The truth is, everything our parents told us: that we were each other’s first and best friends, that high school would end one day but sisterhood and brotherhood were forever, that we’d always be able to count on one another…it all came true. In spades. When I look across the bustling, loud 9:30 Mass at our parish I can see my sister and her husband sitting with their 4 little blonde children spread out across an entire row, my brother and his fiance bookending them and perhaps holding an errant toddler. Or a few rows further back I spot another sister and her husband with their two darling daughters, flanked on one end by the sister who lives with them and the nice guy she’s dating. (And heck, the only reason I’m not sitting with them is because in some fantastic stroke of divine providence, my in laws moved to Colorado 3 years ago and grandma and grandpa come to Mass with us every.single.Sunday. Hashtag freaking blessed.)

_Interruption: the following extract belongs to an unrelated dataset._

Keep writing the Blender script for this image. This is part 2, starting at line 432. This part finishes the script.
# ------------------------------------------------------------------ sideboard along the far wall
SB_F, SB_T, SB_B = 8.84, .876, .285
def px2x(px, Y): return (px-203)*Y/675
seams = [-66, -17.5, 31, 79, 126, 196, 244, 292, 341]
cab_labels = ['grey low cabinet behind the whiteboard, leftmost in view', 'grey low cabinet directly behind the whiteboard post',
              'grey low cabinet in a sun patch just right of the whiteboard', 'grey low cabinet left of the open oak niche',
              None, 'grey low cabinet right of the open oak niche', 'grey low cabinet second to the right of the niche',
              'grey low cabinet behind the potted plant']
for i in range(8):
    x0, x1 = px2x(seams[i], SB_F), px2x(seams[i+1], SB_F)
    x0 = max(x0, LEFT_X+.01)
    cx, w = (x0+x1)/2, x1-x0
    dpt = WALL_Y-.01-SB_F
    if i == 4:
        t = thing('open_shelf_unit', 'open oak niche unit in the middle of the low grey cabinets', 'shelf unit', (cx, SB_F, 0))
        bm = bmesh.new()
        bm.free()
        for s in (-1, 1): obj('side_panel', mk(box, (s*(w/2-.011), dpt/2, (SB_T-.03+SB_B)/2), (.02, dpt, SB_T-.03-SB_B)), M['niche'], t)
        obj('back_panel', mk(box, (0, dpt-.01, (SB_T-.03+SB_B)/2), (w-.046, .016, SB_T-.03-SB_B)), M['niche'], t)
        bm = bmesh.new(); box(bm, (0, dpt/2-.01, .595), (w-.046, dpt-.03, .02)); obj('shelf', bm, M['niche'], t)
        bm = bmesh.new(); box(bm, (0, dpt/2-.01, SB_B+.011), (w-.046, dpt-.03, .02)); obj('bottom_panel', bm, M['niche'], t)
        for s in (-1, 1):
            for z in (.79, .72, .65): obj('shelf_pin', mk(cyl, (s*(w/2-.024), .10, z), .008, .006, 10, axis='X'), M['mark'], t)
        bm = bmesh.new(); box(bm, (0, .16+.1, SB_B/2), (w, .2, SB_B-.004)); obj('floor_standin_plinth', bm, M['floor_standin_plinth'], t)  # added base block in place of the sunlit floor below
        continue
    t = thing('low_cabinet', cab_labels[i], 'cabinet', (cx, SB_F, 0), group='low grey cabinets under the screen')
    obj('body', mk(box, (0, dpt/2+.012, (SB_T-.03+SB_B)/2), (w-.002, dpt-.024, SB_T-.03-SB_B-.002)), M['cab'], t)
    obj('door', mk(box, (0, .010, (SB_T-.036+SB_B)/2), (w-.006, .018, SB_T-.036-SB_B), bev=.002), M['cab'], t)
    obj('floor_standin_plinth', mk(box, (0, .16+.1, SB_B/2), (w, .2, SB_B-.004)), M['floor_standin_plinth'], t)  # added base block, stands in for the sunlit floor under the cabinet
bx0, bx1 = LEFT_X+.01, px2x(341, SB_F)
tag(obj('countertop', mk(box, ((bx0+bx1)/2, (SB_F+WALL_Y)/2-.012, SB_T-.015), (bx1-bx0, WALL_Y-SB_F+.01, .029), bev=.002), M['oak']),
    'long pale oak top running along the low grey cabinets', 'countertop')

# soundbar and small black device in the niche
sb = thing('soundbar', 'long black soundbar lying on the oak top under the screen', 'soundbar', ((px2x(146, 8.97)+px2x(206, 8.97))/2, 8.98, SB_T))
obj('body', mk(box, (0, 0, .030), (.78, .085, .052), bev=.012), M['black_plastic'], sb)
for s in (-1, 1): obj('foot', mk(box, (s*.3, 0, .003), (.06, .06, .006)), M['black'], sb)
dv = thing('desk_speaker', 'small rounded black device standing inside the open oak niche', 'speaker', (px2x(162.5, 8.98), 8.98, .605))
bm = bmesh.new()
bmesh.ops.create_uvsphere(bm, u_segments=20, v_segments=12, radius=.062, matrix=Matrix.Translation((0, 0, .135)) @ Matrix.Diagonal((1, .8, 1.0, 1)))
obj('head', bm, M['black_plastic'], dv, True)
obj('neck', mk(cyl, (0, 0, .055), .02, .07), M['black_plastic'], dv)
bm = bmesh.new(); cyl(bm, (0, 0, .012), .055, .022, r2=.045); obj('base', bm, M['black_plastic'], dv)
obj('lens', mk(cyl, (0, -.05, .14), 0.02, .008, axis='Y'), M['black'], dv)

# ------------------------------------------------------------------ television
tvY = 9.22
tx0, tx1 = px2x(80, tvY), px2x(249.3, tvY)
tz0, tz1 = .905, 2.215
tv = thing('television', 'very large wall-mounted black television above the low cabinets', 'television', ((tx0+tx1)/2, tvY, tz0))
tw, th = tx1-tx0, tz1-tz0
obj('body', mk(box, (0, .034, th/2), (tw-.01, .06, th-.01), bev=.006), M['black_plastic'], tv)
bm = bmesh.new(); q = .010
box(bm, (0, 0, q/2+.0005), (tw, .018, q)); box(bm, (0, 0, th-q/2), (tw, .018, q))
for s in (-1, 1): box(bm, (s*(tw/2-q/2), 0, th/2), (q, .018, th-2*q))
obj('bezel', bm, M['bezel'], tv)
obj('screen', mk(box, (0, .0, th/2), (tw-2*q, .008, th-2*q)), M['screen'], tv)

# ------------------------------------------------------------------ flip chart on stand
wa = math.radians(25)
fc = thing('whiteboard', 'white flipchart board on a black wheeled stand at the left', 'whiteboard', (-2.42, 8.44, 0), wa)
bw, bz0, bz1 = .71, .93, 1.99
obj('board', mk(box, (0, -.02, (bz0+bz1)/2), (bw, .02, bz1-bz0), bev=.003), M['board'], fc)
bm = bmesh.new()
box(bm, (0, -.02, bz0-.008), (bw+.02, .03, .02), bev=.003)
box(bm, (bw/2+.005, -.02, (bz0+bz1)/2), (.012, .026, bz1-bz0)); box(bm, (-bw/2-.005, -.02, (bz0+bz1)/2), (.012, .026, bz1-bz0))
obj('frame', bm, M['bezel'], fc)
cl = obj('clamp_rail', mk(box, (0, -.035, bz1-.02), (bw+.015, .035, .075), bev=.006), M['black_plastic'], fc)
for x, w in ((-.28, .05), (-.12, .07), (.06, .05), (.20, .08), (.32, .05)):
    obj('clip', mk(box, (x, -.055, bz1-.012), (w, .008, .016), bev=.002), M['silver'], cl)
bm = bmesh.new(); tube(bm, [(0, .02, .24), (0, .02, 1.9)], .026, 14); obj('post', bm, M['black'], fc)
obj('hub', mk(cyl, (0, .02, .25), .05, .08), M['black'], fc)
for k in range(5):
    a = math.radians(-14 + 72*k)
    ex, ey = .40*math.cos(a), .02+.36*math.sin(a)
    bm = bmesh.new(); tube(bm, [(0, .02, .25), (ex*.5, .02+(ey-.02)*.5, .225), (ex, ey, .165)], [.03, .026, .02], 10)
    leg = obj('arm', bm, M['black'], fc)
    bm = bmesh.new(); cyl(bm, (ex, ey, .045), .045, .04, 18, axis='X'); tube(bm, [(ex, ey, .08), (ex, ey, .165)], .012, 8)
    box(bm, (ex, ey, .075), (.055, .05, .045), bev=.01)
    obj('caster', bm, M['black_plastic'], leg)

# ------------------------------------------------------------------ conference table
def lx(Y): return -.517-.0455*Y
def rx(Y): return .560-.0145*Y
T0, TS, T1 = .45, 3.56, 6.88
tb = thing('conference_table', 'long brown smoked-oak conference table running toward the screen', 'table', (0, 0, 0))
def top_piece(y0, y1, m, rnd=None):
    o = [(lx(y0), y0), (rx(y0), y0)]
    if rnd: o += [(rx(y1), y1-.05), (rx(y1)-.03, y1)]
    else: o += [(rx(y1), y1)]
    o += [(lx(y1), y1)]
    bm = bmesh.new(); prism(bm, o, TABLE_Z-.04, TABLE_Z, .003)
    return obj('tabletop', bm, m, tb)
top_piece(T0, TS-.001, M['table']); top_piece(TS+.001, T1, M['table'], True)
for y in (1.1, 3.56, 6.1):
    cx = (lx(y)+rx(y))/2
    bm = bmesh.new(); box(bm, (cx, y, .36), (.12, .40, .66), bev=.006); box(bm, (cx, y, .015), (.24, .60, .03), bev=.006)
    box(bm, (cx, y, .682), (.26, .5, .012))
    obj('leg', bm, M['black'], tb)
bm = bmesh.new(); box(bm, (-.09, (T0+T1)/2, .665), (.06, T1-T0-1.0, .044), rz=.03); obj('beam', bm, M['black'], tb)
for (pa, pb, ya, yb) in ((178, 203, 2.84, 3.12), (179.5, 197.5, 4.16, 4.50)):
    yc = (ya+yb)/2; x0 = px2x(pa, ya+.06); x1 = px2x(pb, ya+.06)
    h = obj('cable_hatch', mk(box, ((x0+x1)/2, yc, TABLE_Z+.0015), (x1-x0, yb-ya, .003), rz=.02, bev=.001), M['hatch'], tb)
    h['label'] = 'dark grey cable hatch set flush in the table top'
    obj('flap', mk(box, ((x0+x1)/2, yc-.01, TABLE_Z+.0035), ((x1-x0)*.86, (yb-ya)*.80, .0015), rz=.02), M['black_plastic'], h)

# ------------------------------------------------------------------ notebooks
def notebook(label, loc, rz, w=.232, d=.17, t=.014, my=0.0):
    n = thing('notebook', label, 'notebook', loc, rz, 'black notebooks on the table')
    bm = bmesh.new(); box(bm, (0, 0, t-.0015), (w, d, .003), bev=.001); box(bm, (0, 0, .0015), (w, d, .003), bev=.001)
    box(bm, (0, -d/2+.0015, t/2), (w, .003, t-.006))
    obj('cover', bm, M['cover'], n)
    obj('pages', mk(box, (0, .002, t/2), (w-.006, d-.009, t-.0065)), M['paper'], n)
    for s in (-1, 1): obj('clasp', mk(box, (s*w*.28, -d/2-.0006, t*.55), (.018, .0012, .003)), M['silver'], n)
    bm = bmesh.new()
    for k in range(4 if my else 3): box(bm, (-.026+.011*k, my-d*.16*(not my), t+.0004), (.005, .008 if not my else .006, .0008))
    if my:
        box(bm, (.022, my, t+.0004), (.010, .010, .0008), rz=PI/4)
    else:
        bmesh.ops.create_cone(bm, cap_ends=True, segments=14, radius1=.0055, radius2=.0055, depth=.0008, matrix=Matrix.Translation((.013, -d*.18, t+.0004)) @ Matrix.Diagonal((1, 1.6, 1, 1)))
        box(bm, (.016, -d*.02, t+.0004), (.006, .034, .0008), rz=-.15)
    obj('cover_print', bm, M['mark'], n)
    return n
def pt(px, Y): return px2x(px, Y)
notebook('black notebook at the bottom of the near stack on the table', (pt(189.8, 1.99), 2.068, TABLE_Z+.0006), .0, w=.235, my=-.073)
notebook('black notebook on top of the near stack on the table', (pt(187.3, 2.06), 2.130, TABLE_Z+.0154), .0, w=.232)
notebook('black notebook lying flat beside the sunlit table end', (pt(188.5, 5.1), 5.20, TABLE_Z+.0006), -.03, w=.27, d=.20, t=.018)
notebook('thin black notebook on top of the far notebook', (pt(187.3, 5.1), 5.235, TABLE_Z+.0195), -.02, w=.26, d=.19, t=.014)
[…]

Although our personalities are as wildly differing as our heights, this vertically-blessed lineup includes a half dozen of my closest friends on earth. And truly, that’s a huge motivator when I’m knee deep in exhaustive little kid parenting, wondering if we are, in fact, maybe a little crazy for doing what we’re doing with our own family. 

But then I imagine my 3 boys out for beers and a baseball game, 20 years from now. I imagine them dressed in tuxes for their sister’s wedding. I try to envision whether we’ll have another member of team testosterone join the crew come December, or if Evie will at last have a sister to confide in, fight with, and sneak out of the house with. (On second thought, perhaps I should be hoping for another boy?)

Most of all I envision the relationship the 4 – soon to be 5 – of them will one day have. A group hologram to replace the group text that I enjoy with my siblings, frequent nights out to split appetizers and catch the latest Star Wars flick, regular kid-swapping weekends to spell each other from the rigors of parenting, and always, always, a shoulder to lean on, a friend to confide in, and a fellow traveler on the journey to heaven to reach out to in times of darkness and of joy.

My little sister was instrumental in drawing me, her 3-years-older and sooooo much wiser, world-weary college veteran of a big sister out to a tiny, stinky coal town in Eastern Ohio, where I threw my life away (so I thought) and started over. Turns out that dramatic cross-country leap was the most vertical maneuver I’d make in life, still to date.

4 more siblings have since trailed after, beating a dusty path along Interstate 70 eastbound, throwing in the towel on culture and air quality for 4 years of intensive Catholicism 101; a seventh and final sibling is headed there next fall. Which means, in addition to sharing blood and parents and memories of eating cold Spaghetti-O’s straight from the can, we also share a common faith.

This is perhaps the greatest gift of all (narrowly edging out the free babysitting); that we love Jesus together, that we strive for heaven together, and that we can lock arms in a darkening culture with a diminishing moral compass and, like so many hobbits journeying towards Mordor, reassure one another “I got your back. We can do this. Together.”

And that’s no small thing in a world that loves the darkness.

I pray this for my own children: that long after I am gone, the bonds of blood and brotherhood that bind them together will only strengthen with time, shoring them up in moments of great sorrow and great joy, and that I can await them confidently (fingers-crossed) in the life after this one, knowing they’re helping each other along the way when I’m no longer there to guide them.